An insight into the electrochemical performance of lithium-ion battery anodes via an O/N bifunctional group strategy in Janus MoB

Abstract

Two-dimensional (2D) Janus-structured MoB, asymmetrically functionalized with O and N groups, is engineered as a high-performance anode material for LIBs, addressing the intrinsic limitations of pristine MoB through rational surface modulation. Leveraging first-principles calculations, this study systematically investigates the synergistic effects of O/N functionalization on the electronic structure, adsorption behavior, ion transport kinetics and the like. The Janus architecture induces a polarized interfacial charge distribution due to the electronegativity contrast between O (3.44) and N (3.04), which homogenizes Li adsorption energies and reduces diffusion barriers ((0.47 eV (O-terminated) and 0.49 eV (N-terminated)), enabling ultrafast Li-ion migration.

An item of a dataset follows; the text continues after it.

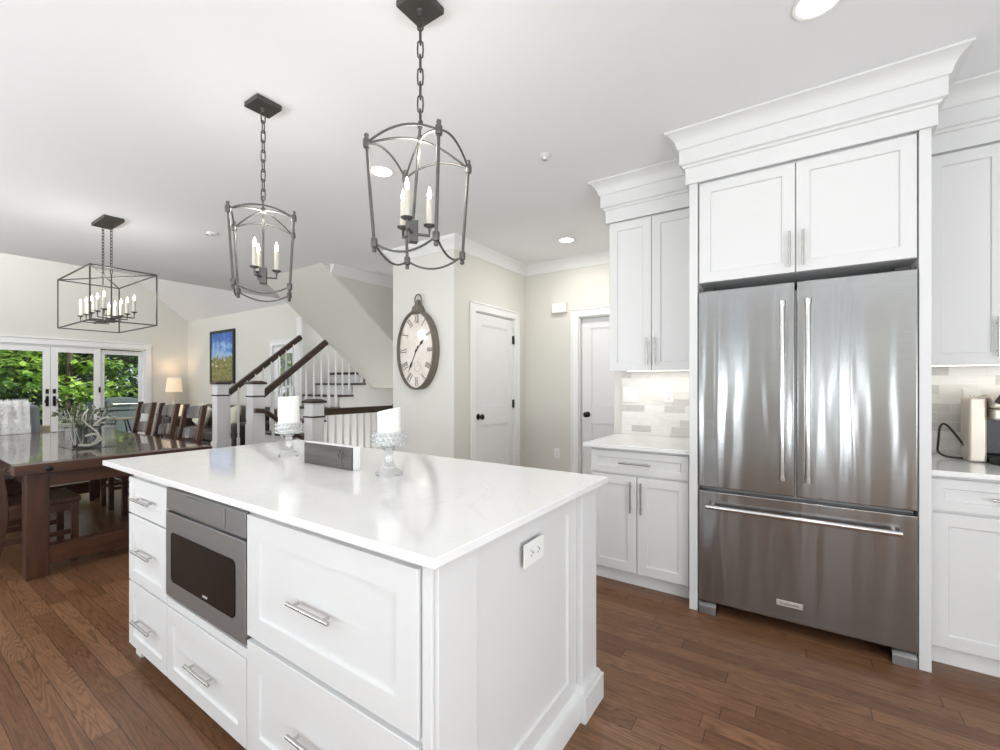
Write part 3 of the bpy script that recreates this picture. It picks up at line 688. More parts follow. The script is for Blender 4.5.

The optimized surface environment achieves a theoretical specific capacity of 587 mA h g⁻¹. Remarkably, the open circuit voltage (OCV) stabilizes within the 0–1 V window, thermodynamically inhibiting Li dendrite nucleation, while lattice distortion remains minimal (<3.6% area strain) during cycling, ensuring structural integrity. These advances are attributed to the synergistic effect of O/N groups: (1) preventing metal atom leakage via surface modification, (2) homogenizing ion transport through interfacial charge engineering, (3) the electronegativity and atomic radius differences induce charge polarization, enhancing adsorption stability. The work establishes a universal design strategy for Janus-type MBenes, emphasizing the critical role of asymmetric functionalization in balancing surface adsorption and diffusion kinetics. By correlating atomic-scale charge redistribution with macroscopic electrochemical performance, this contribution provides foundational insights for synthesizing high-performance LIB anodes. Additionally, it offers a theoretical roadmap for experimental synthesis, accelerating the development of next-generation 2D materials tailored to energy storage applications.